Bishop Amadeo Rodríguez Magro announced the jubilee last week, explaining that it begins Oct. 3 and ends Oct. 26, 2010.
The prelate recounted that St. Fulgentius and St. Florentine, siblings of Sts. Leander and Isidore, were born in Cartagena at the end of the first half of the 6th century.
The mortal remains of both were taken by their brother Isidore to Seville, where they rested together with those of their holy siblings until the Saracen invasion.
To avoid their profanation by the invaders, a group of Christians took the relics to the region of Berzocana, where they were hidden and subsequently found in the 14th century.
In 1610, the residents of that region built a shrine for the relics; next year's jubilee will celebrate the 400th anniversary of that event.

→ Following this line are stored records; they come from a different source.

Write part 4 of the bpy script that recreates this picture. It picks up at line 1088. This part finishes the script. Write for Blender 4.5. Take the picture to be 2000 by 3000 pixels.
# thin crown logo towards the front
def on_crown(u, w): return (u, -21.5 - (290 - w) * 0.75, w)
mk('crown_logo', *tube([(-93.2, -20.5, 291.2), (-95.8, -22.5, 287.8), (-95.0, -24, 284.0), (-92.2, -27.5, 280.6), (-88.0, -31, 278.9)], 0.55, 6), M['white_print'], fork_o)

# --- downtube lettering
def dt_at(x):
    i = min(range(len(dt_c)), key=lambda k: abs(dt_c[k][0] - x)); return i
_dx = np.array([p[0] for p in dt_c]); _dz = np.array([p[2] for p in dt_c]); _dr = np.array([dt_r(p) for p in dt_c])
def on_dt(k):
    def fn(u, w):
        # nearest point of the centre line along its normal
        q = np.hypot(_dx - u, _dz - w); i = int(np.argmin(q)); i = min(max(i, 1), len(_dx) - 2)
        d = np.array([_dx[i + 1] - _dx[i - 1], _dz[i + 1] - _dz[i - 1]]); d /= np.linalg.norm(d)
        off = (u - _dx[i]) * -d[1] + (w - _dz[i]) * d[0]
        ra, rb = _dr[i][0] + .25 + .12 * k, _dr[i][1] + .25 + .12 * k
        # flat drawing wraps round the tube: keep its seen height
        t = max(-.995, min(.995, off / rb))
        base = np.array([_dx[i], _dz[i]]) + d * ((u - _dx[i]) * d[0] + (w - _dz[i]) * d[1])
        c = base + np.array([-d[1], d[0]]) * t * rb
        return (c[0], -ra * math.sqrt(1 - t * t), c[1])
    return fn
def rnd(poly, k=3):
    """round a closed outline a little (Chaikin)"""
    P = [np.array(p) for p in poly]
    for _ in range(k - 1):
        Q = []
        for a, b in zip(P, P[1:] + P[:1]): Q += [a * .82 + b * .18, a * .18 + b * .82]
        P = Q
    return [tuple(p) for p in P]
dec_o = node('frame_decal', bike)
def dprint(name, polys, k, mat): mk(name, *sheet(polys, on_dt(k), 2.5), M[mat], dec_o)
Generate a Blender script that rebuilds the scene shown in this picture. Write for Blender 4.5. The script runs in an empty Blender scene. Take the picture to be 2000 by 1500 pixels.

The granting of this jubilee year of forgiveness and grace gives the faithful who venerate these saints the opportunity to "renew themselves spiritually," said Bishop Rodríguez Magro.
The prelate also wrote a pastoral letter in which he explains to his faithful the pastoral and historic meaning of this special celebration for their diocese.
In his letter, the bishop says that a Jubilee Year "is a propitious occasion for all of us to orient our life with great intensity toward God, to seek his grace, to renew our hearts in the faith and in conversion and, together, to commit ourselves to a coexistence based on the values of the Gospel. And all this happens, because we become wayfarers; the way is the key of a jubilee year, as it is also of the Christian life."
"The way of faith, from the moment we receive it, is full of opportunities," he affirmed. "All of them, of course, are graces of the Lord."